On 10/14/2012 09:45 AM, Richard Lee wrote:
well, depends. iirc, theile's argument is that a two-speaker
phantom source should be a mess in terms of spectrum, but isn't (as
two-speaker stereophony demonstrates). so for some reason, the
brain is able to sort it out. more than two correlated sources, and
things go awry, e.g. L/C/R
with too much crosstalk is a pitiful mess.

Err.rrh!  Actually two speaker stereo IS a mess in terms of spectrum.
Just compare a mono signal panned to CF with it panned to hard left
or right.  It's one of the things which draws attention to the
speakers & spoils the illusion.

well, some people are more sensitive to this than others. fwiw, the timbral quality of a center phantom source doesn't bother me much.

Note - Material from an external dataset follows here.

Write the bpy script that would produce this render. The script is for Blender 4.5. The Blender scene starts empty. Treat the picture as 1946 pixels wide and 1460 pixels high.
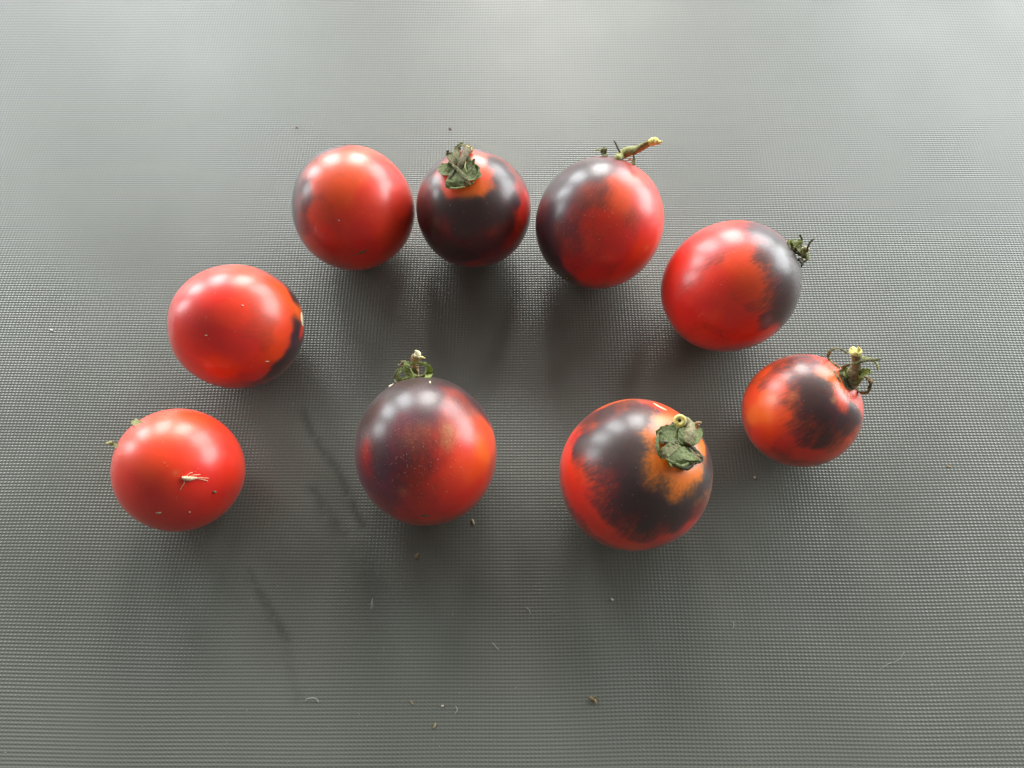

iiuc, günther's main point is that a phantom sourse generally measures much worse than it sounds. in his doctoral thesis, he is suggesting quite an interesting and very simple experiment: see http://www.hauptmikrofon.de/theile/ON_THE_LOCALISATION_english.pdf page 11. even if performed in a non-anechoic environment, the effect is quite striking.

here, our binaural hearing apparatus is clearly very beneficial.

regardless of whether you consider a two-source phantom spectrum good or bad, i guess we can agree a three-source one is waaaay worse?

this is the problem with ambisonic systems which have too many speakers for their own good - more speakers makes for more crosstalk. if you want to impress your neighbours with eight speakers in a ring, pray impress them with at least third order. even if your ambi-trained brain can sort it out, your neighbour's very likely cannot.